The head of the State Information Service (SIS) Diaa Rashwan on Tuesday dispatched two letters to Reuters and BBC directors in Cairo over their coverage of the al-Wahat al-Bahariya (Bahariya oases) incident that resulted in the killing of 16 police officers and conscripts and the injury of 13 others about 130km south-west of Cairo, according to a statement by the Interior Ministry.
The SIS condemned in a statement on Saturday the coverage by the two agencies which claimed a higher number of casualties than is officially being reported in the incident.
The two letters included a reaffirmation of the SIS request that the two agencies either deny the previously published figures of victims that contradicted official figures and to apologize for the inaccuracy of such information, or to confirm the figures by publishing the names of the alleged victims.

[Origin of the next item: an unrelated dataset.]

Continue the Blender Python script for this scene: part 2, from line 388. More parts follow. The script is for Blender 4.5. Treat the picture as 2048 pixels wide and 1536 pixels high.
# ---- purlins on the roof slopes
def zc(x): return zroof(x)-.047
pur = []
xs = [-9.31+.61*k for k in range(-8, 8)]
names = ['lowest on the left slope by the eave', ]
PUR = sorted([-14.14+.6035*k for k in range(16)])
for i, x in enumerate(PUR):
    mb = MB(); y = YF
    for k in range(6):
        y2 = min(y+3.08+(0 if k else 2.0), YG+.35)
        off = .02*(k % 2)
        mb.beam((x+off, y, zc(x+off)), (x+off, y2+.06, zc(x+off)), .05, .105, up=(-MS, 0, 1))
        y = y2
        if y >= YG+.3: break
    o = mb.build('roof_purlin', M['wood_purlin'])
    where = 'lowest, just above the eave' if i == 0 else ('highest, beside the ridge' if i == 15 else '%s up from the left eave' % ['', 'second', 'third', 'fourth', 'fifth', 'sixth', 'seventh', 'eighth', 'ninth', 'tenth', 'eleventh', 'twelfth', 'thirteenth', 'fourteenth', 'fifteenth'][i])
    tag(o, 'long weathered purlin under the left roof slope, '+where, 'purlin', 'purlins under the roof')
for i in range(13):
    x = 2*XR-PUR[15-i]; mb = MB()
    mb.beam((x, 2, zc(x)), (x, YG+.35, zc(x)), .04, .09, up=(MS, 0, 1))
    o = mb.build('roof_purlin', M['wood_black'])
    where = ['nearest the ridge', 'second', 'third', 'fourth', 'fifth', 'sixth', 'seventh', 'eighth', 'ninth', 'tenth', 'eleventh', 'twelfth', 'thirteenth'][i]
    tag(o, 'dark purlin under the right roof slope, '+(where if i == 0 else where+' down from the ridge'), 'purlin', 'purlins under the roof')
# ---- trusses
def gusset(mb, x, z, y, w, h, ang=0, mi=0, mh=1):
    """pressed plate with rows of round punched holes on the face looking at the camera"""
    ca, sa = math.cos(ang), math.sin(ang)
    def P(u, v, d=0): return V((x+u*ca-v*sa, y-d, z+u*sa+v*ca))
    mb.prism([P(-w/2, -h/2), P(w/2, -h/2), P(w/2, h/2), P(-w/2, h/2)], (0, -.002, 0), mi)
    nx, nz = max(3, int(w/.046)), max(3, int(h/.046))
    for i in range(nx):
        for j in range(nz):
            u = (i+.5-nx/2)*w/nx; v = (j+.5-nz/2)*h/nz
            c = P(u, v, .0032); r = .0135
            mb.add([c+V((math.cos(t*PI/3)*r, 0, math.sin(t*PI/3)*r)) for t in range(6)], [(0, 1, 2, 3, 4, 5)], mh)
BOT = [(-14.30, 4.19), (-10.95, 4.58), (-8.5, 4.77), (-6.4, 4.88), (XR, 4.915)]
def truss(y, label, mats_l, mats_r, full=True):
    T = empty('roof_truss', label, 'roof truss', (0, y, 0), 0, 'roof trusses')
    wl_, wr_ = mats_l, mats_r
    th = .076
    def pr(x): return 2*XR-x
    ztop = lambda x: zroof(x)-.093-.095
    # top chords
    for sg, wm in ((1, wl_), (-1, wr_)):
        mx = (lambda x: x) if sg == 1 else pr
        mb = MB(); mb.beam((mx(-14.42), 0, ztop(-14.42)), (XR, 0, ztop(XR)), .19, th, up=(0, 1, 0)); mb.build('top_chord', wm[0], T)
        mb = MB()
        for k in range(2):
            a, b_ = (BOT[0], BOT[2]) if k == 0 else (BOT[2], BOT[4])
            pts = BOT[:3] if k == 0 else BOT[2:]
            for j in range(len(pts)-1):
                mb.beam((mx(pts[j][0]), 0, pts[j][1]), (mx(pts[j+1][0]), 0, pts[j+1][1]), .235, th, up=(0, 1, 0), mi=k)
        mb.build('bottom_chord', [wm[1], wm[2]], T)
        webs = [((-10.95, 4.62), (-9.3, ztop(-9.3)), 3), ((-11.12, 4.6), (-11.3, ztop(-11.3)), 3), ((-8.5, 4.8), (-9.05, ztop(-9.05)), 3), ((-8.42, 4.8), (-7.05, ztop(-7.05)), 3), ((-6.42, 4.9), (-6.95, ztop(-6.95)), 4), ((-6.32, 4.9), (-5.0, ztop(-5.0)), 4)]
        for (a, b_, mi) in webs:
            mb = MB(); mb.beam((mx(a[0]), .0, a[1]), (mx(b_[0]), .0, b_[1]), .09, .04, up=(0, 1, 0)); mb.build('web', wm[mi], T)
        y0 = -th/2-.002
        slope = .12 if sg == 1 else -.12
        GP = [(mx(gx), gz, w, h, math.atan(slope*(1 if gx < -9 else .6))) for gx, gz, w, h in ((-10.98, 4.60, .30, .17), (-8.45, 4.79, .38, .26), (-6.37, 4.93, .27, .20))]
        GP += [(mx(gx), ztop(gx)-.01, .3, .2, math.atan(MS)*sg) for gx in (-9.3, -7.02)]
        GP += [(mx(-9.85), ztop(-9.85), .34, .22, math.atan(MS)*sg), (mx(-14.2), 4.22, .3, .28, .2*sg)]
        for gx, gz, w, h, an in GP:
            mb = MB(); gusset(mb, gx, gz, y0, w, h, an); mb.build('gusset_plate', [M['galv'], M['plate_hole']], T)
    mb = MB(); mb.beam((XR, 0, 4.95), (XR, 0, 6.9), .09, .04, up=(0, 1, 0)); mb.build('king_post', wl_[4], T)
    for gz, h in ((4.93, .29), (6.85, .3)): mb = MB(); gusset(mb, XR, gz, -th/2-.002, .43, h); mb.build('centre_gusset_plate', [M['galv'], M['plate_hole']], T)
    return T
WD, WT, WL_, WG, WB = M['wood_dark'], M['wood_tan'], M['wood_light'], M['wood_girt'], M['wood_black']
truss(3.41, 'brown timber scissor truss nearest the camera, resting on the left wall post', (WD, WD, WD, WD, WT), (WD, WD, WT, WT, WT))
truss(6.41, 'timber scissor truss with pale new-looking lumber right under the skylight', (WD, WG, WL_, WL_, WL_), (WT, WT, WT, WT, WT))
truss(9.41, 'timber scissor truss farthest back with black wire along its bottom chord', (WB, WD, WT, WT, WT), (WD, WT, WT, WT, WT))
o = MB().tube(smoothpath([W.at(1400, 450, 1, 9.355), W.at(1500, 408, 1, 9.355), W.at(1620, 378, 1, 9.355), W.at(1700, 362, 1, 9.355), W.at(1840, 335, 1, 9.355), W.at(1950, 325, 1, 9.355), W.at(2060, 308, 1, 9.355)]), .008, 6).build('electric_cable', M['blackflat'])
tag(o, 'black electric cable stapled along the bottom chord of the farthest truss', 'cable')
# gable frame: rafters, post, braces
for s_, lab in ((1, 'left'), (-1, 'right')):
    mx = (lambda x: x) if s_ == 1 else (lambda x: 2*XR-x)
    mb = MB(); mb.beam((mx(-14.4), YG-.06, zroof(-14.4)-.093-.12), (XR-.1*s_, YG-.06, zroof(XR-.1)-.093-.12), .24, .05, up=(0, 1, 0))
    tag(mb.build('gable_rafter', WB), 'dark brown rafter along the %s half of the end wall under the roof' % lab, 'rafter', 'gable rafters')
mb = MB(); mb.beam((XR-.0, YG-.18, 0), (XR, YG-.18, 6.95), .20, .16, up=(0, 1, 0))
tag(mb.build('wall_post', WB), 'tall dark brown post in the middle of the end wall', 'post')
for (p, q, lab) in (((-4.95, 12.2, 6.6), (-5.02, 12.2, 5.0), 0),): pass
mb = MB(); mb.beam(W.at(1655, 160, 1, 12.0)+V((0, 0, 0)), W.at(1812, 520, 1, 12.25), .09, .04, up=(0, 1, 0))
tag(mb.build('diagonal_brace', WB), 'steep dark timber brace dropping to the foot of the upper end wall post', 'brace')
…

BBC Arabic reported that 52 people had died in the attack. Reuters reported that 23 of those were police officers, while BBC reported the number to be only 18, according to anonymous security sources, SIS said in a statement, on Saturday.
SIS added, “It is appalling that two of the most prominent news agencies in the world have come to err with such magnitude in terms of the following: Using “anonymous security sources” instead of resorting to, or waiting for, accurate information to be disseminated from official governmental institutions.”
“Such reporting violates the known and agreed upon international regulations of covering terrorist attacks, which in some cases requires news agencies to wait while security forces address the attack and issue official information on it,” SIS said in the statement.
The Interior Ministry’s statement used the term “terrorist elements’” to refer to the perpetrators in the shootout, whereas BBC Arabic paraphrased the original quote taken from the ministry’s statement which clarified the perpetrators to be, “elements that were described as terrorist.”
SIS added that the English version of BBC and Reuters replaced the word “terrorists,” which the interior ministry mentioned in the original statement as “armed men,” could possibly carry a positive denotation for the reader.
SIS asked both the BBC and Reuters to retract, refute and apologize for what was previously published, using the official statistics issued from the ministry, or that they publish the names of all the victims if they are confident of the figures they published.
“We take seriously our obligation to report the news fairly and accurately, and were careful here to report both the Interior Ministry’s account of the situation as well as information we received independently from other sources,” a Reuters spokesperson said in a statement published by the agency on October 24.
“Reuters ‘English’ exchanged the term ‘terrorists’, which is only accurate and realistic description of those elements, with the term ‘militants’, a matter that may give a positive connotation to the reader,” the statement added.
The BBC also responded to the SIS statement on October 23.
“Security sources told Western media the police death toll was far higher,” the BBC said.
“The BBC was told that 53 officers and conscripts had been killed, while Reuters cited three sources as saying that at least 52 had died”.
“The Associated Press also reported that at least 20 officers – including two brigadier-generals, a colonel and 10 lieutenant-colonels – and 34 conscripts were killed, and Agence France-Presse put the death toll at 35,” it added.